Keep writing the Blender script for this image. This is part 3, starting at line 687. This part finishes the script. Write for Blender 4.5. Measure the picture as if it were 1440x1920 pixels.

+ + +

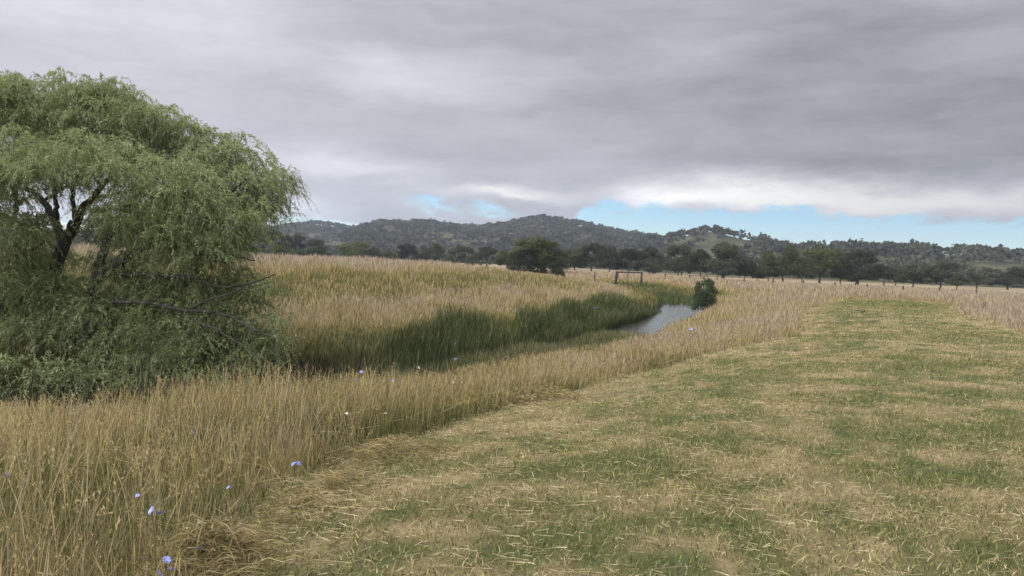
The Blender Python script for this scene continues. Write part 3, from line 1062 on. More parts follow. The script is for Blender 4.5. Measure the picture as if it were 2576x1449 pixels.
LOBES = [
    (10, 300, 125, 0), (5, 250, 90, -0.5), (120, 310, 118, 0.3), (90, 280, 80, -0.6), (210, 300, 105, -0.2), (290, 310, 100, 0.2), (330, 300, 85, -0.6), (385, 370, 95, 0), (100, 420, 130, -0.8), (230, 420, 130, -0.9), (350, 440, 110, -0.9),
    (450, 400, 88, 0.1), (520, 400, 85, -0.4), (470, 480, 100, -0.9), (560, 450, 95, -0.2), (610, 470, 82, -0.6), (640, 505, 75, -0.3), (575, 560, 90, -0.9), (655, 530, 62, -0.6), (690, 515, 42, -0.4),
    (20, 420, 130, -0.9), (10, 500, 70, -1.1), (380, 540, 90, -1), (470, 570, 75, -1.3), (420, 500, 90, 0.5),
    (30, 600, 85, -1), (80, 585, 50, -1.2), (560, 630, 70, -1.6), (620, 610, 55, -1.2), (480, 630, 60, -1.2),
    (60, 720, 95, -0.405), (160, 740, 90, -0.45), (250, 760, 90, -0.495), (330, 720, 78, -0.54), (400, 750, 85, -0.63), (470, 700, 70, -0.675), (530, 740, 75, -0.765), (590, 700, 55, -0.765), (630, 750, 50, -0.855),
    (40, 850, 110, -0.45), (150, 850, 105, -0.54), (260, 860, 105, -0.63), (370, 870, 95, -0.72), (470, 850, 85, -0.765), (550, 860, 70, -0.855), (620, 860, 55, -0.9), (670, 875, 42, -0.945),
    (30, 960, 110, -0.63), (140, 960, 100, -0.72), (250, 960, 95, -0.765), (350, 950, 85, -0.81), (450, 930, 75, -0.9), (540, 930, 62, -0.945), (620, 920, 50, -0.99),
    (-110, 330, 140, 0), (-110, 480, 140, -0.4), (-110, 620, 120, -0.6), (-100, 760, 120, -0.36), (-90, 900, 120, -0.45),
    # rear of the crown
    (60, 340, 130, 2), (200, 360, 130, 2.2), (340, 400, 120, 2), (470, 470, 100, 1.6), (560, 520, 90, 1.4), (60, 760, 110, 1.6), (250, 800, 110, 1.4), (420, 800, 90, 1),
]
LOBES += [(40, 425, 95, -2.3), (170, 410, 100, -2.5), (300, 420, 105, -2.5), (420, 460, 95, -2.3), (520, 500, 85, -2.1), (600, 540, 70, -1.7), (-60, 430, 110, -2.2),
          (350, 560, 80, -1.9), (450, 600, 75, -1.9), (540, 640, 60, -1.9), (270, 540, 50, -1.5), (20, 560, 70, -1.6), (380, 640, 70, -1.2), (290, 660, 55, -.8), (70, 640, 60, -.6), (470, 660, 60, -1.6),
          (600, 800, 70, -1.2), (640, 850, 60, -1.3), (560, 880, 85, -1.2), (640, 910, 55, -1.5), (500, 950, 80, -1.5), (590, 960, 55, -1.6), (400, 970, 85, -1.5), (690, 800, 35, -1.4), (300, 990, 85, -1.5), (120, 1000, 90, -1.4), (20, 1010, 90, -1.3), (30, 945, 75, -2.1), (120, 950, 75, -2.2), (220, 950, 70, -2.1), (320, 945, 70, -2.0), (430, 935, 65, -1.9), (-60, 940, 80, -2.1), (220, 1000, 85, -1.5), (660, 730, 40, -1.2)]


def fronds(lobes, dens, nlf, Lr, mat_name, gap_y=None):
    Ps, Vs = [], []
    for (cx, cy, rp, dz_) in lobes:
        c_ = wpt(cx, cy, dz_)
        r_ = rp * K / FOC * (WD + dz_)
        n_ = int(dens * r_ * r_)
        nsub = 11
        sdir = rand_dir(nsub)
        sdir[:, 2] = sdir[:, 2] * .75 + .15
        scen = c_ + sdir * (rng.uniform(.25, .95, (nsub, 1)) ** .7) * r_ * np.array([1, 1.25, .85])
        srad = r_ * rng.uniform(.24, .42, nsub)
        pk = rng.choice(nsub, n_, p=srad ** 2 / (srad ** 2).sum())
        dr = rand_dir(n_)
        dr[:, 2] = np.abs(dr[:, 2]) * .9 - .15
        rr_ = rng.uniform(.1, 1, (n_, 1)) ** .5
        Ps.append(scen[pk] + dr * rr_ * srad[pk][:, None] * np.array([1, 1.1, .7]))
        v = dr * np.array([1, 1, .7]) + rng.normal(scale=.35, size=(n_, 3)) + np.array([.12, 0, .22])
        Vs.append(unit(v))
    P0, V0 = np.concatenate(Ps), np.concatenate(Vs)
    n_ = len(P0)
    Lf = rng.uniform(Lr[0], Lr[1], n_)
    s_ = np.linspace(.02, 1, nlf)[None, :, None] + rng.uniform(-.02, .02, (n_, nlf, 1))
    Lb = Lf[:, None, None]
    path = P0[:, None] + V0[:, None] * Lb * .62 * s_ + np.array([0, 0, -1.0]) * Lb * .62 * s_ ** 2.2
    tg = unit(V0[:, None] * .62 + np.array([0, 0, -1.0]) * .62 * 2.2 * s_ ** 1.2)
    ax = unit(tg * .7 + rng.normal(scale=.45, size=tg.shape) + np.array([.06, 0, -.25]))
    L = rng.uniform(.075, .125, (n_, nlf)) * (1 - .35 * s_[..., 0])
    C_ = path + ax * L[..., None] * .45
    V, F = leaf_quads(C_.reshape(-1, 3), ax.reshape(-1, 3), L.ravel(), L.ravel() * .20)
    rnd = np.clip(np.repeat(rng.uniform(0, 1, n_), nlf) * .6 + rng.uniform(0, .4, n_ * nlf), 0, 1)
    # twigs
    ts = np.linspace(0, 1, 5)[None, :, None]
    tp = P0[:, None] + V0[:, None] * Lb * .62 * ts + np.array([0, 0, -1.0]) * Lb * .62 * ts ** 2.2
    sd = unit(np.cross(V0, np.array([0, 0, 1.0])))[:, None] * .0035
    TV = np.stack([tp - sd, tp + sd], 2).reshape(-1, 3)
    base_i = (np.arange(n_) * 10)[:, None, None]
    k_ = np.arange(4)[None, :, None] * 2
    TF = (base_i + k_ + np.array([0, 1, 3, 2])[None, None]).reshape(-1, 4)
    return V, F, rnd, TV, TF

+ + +

* _To be done_
Report the number of lines of the listing above that hold the string "Blender", with no other text.

* _Result of the task_
2